Kitle iletişim araçları, diğer bütün üretim faaliyetlerinde olduğu gibi, belli üretim ilişkileriyle materyal bir ürün sunarken, bu ilişkilerin ve sunuşun bilincini de sürekli üretir. Buna ek olarak, kitle iletişimi diğer üretim birimlerinden farklı olarak, hem kendi için hem de genel üretim biçimi için, programlanmış ve paketlenmiş bilinçler üretir.
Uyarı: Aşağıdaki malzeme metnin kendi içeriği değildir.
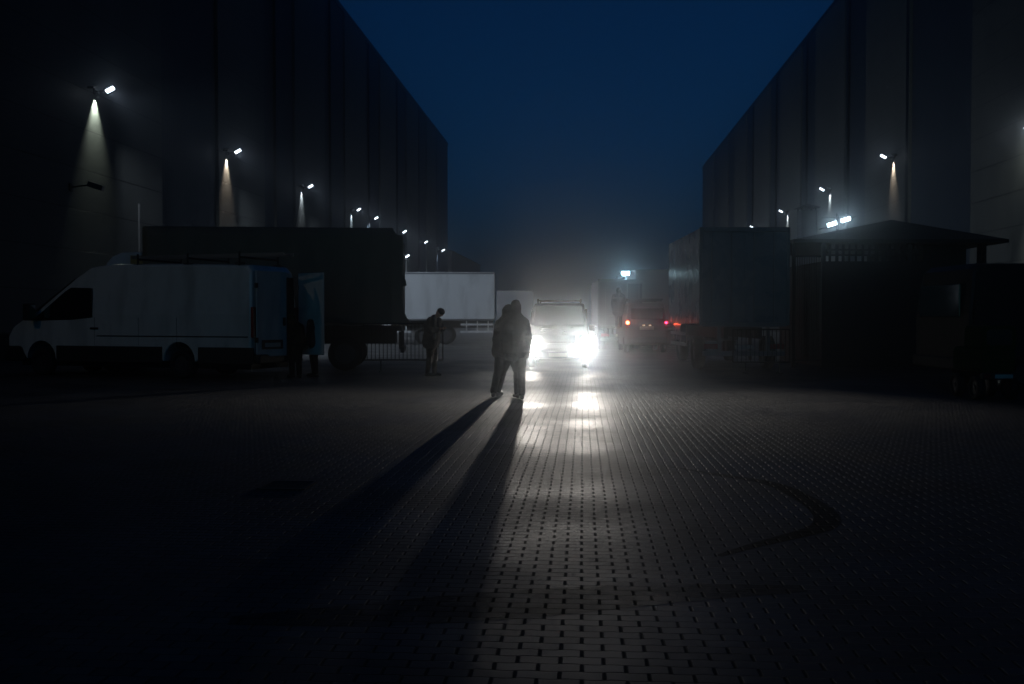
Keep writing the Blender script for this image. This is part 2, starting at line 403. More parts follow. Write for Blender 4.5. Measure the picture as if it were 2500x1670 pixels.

Çünkü kitle iletişiminin ürünü haber, eğlence, müzik, film ve enformasyon vb isimleriyle üretilen ve günlük yaşamdaki insanı öyküleyen bir karaktere sahiptir. Bir “gömleğin” mesaj olarak öykülediğiyle bir “Televole” programının sunduklarındaki öyküler nicelik ve nitelik yoğunluk farklılıklarına sahiptir. Televole’den geçerek bir gömleğe kullanım değerinden öte değerler yüklenerek onun değişim değeri ve satış miktarı artırılabilir veya moda dışı bırakılarak kullanım değeri düşürülerek değişim değerinde ciddi kayıplar ortaya çıkartılabilir.